Looking over the actual content, I am gratified to see that the author does not fall into the trap that too many people before him have - that of assuming that everything one can do in a combat must be a feat. Instead, feats make you better at those things. For example, anyone can brace their spear to receive a charge, but someone with the Always Braced feat can do it as a free action.

The feats range from the low-level Armor Focus (which reduces penalties for a certain type of armor, and could be chosen at first level) to several feats with BAB prerequisites ranging from +12 to +15. Some of the feats are fighter only, similar to Weapon Specialization and higher feats. Other fighting classes aren't entirely left out - there's Terrifying Rage for the barbarian, Favored Slayer for the ranger, and Extended Smite for the Paladin, each requiring 10-12 levels in the class to get. Even the monk might want to take a look at Fists of Iron.

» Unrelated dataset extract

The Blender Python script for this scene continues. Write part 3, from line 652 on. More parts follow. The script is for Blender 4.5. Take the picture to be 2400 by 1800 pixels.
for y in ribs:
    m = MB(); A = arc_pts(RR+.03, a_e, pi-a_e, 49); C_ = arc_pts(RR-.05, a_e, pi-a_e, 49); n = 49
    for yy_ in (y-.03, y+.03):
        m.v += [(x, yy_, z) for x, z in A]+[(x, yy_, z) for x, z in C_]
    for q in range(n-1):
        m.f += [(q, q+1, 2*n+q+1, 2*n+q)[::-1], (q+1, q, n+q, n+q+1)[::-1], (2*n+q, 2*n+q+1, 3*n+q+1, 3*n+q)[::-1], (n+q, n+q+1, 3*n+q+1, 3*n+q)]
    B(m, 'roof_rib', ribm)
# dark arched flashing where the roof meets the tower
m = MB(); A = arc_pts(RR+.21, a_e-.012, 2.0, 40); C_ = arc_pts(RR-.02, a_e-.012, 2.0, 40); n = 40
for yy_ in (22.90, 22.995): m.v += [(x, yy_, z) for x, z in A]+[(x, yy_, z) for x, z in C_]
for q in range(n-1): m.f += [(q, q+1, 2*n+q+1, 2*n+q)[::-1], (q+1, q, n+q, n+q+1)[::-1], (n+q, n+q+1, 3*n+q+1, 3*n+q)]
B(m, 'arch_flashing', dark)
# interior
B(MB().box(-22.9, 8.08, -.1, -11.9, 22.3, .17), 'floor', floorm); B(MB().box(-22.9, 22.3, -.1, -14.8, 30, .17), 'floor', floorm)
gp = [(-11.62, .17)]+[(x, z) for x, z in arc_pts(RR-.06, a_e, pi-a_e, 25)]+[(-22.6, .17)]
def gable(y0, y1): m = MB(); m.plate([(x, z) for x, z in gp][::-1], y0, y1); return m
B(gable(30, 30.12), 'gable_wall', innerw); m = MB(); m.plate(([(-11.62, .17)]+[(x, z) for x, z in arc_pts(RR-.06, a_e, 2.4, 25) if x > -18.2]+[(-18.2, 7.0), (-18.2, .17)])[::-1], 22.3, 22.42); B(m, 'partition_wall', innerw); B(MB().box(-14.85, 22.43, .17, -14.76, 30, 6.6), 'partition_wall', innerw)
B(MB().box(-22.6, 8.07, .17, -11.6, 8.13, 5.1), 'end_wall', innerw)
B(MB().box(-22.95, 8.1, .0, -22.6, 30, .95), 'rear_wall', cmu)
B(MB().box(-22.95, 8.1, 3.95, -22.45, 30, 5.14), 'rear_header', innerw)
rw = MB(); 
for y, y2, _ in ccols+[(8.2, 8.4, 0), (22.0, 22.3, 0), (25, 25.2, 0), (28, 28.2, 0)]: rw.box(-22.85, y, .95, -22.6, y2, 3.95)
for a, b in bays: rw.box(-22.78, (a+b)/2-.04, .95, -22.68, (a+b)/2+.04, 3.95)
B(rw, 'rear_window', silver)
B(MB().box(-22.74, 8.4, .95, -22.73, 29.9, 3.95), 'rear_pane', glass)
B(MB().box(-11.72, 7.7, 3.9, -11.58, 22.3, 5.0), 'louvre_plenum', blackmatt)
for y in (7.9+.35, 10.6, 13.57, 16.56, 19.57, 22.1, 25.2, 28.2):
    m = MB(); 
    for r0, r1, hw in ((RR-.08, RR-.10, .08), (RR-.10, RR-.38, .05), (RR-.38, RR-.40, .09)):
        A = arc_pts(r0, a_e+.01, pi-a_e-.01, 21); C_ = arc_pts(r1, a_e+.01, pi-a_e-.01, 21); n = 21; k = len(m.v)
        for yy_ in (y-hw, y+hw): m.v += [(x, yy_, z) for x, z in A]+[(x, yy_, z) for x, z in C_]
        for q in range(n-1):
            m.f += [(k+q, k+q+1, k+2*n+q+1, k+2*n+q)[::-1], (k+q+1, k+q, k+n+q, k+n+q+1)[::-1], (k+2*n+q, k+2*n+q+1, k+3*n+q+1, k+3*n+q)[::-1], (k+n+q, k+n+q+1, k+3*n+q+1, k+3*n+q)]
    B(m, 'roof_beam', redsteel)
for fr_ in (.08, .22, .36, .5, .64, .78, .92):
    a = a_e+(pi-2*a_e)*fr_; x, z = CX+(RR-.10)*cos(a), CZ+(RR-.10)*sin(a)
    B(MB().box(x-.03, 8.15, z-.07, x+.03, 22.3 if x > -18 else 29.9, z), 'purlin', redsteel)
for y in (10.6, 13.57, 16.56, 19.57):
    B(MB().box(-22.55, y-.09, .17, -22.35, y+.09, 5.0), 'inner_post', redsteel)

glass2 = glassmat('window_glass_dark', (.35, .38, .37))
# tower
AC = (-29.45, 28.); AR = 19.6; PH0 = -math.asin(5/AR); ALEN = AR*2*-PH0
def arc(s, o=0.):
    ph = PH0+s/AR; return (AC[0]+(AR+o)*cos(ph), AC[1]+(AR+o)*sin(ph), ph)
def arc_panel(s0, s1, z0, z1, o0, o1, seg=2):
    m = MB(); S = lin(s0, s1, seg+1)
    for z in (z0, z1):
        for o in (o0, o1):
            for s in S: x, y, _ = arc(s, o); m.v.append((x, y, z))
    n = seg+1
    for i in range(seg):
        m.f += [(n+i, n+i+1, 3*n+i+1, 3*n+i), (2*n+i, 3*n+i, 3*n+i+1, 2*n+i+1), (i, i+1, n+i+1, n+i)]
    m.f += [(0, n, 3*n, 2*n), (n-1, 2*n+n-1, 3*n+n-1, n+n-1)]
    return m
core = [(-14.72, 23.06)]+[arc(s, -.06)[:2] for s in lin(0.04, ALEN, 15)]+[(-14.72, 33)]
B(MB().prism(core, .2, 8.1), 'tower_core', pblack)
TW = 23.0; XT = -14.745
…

The feats extend all of the trees from the players handbook - there's three mounted feats, two ranged feats (one building on Multishot), two melee feats that build on Whirlwind Attack, several adding to the Weapon Focus/Specialization tree (not all of which are merely bigger numbers). There are feats that build on Improved Critical, Expertise, Weapon Finesse, and even Endurance. There's also a new, armor-based tree (starting with the aforementioned Armor Focus). None of the feats look obviously out of line in terms of the abilities they grant. Some are powerful, but have extensive prerequisites.

In short, this PDF looks like an excellent set of feats for people who are looking to continue the specialization of their combat characters rather than generalize or multiclass. Between that and the price, it is hard not to recommend it for someone looking for high-level fighter options.